Some singers prefer to see their names on marquees rather than wine labels. Mick Hucknall, lead singer of Simply Red, kept his name off of his Etna Rosso DOC, a blend between Nerello Mascalese and Nerello Cappuccio, but named his Sicilian winery Il Cantante (The Singer). Similarly, British pop star Sir Cliff Richard named his Portuguese label Adega do Cantor (The Cellar of the Singer). Bob Dylan, who sang “Businessmen, they drink my wine” in “All Along the Watchtower,” has an Italian wine named after his album, Fattoria Le Terrazze 2002 Planet Waves.

Simply Red's Mick Hucknall and partner, oenologist Salvo Foti
Simply Red's Mick Hucknall and partner, oenologist Salvo Foti

Actors aren’t immune to naming wine after themselves. Before Fess Parker opened one of the most-visited wineries in Los Olivos, Calif., he was playing Davy Crockett on television. Raymond Burr Vineyards in Dry Creek Valley, California has survived the death of the actor who portrayed Perry Mason. French actor Gerard Depardieu owns the Chateau de Tigne vineyards in the Anjou region of France, as well as vineyards in Sicily and a winery in Hungary.
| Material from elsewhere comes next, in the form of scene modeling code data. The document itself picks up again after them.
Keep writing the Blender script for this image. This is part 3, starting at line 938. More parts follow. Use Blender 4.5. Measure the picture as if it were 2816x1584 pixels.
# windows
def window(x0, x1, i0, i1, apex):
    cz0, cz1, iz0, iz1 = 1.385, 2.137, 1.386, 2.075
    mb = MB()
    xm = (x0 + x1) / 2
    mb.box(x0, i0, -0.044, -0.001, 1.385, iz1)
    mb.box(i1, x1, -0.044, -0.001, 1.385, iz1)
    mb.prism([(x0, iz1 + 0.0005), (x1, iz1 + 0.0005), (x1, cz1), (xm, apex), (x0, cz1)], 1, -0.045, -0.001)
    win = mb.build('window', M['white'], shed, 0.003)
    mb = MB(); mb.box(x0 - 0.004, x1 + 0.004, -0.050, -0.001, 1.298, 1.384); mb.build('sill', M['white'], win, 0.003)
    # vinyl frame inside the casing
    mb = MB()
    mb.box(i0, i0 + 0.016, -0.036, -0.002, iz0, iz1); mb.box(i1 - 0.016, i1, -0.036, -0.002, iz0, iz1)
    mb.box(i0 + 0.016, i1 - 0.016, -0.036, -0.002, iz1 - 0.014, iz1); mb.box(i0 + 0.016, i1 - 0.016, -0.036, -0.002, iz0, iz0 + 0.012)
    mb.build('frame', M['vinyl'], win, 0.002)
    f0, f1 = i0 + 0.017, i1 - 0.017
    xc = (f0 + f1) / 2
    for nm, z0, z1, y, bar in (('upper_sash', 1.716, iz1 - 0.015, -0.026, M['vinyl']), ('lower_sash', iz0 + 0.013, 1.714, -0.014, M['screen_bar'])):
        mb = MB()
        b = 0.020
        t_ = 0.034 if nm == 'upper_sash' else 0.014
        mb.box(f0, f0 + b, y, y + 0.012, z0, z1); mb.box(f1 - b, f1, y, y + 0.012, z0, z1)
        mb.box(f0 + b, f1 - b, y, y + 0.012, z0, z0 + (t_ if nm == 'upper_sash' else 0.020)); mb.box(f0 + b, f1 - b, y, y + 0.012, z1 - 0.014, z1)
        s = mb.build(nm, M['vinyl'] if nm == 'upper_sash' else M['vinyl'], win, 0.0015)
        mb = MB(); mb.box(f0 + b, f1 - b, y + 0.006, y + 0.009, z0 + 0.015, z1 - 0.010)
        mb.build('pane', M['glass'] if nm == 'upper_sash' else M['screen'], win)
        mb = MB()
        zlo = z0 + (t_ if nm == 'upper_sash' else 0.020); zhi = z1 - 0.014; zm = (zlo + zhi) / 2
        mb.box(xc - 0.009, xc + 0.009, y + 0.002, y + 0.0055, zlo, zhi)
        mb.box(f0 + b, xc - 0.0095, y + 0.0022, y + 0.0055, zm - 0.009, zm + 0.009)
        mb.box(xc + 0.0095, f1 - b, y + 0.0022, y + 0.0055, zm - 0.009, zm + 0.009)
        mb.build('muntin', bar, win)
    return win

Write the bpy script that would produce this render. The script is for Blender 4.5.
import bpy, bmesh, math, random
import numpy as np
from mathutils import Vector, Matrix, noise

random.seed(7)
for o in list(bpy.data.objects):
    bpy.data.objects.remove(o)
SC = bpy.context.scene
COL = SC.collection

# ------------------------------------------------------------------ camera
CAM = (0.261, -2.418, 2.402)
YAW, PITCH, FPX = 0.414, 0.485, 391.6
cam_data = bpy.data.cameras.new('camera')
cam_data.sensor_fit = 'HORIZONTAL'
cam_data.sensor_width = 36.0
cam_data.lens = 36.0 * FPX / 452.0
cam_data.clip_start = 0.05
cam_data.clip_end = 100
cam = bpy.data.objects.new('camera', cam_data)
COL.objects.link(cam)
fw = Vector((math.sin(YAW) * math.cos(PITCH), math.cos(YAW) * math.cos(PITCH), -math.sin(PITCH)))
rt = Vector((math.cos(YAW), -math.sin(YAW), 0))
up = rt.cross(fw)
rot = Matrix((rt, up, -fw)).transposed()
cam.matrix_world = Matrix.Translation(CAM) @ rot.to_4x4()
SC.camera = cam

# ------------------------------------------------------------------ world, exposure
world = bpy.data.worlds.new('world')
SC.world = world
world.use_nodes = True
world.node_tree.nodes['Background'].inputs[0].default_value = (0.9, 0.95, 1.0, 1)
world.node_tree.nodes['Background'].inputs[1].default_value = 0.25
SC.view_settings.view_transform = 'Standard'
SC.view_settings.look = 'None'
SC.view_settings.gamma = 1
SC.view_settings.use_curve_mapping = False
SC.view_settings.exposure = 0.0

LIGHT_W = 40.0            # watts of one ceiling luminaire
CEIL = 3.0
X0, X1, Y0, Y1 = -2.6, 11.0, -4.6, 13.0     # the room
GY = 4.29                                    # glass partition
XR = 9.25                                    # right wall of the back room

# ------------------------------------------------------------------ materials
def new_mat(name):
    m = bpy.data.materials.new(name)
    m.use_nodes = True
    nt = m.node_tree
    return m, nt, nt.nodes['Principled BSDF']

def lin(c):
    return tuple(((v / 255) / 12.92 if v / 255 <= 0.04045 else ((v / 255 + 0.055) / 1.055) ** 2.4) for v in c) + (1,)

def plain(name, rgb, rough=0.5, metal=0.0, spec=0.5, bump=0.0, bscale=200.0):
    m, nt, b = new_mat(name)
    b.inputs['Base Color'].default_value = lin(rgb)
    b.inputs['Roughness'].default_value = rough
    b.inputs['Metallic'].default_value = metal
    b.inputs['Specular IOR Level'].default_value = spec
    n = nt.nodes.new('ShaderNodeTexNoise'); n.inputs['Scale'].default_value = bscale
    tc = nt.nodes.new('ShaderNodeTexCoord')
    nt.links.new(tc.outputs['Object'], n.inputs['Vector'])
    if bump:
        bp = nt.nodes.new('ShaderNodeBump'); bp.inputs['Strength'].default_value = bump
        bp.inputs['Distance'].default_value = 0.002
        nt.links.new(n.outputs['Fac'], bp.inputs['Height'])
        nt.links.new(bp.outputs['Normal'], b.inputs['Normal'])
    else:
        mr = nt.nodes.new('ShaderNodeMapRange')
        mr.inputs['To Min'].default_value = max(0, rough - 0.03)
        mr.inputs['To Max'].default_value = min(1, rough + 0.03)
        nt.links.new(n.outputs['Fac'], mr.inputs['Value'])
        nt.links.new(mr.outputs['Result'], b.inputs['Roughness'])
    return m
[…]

His name graces Ma Vérité de Gerard Depardieu Early Maturity.

Tommy and Dick Smothers actually took their name off their Sonoma County winery. “Originally the winery was called Smothers Brothers, but I changed the name to Remick Ridge Vineyards because when people heard Smothers Brothers wine, they thought something like Milton Berle Fine Wine or Larry, Curly and Mo Vineyards,” he explains. Perhaps the most famous name removal involves director Francis Ford Coppola, who purchased the Inglenook winery in Napa Valley in 1975 and renamed it Niebaum-Coppola. He named a sparkling wine after his “Lost in Translation” directing daughter—Sofia Blanc de Blanc—and used his son’s initials in naming his RC Estate Reserve Syrah. After achieving considerable success in this difficult field, Coppola recently christened the winery again, dubbing it Rubicon Estate after one of his top releases. If you think giving up the name Coppola is a bad idea, it didn’t seem to hurt Francis Ford’s nephew Nicholas, who decided to go by the name of Cage instead.